Fan noise irritates me.  When I am only running essential programs, there is no reason for me to hear my fan.

What constitutes an essential program: a web browser.  

On my Mac, I have two major options: 1. Firefox, 2. Safari.  Due to all of the extensions and add-ons, I prefer Firefox.  

However, after months of attempting to ignore the fact, I came to the conclusion that Firefox is main reason for my “overheating” computer.  Since a web browser is an essential program, I did a simple test.

I turned on Firefox and Safari.  I opened the exact same web pages on both (3 pages/tabs per browser).  I only had one add-on running (1Password). Using iStat pro, I was able to watch which processes were using what percentage of my processor (lots of p’s in that sentence, phew).  
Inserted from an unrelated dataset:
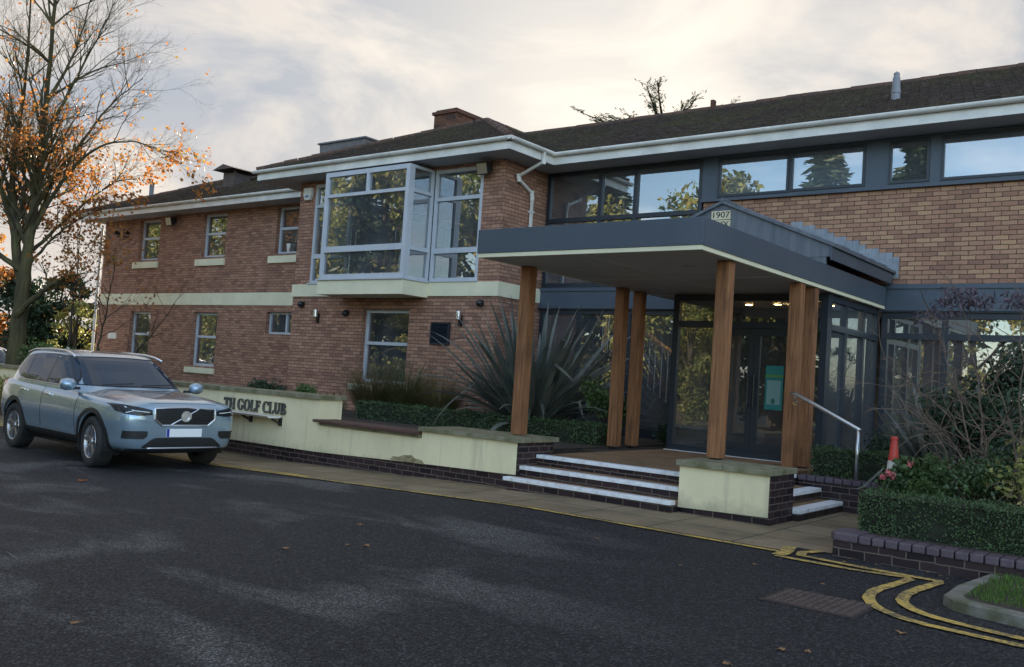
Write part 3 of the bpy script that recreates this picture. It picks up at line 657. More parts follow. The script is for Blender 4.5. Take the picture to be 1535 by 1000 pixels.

Firefox consistently used 5-20% more processor power than Safari.  My fans were running ~1000rpm faster with Firefox.    

I still do not like Safari but I prefer a quiet computer over Firefox.  The choice is simple — Safari is my web browser of choice from now on.

As a side note, here are some details about my web use: normal pages that are open: New York Times, Wall Street Journal, Google Reader, Pandora.  Some of these might not play nice with one or the other web browser although it is more likely they would not work well with Safari rather than Firefox since FF has a larger user base.  

I also have 4GB of Ram, so that is not the problem.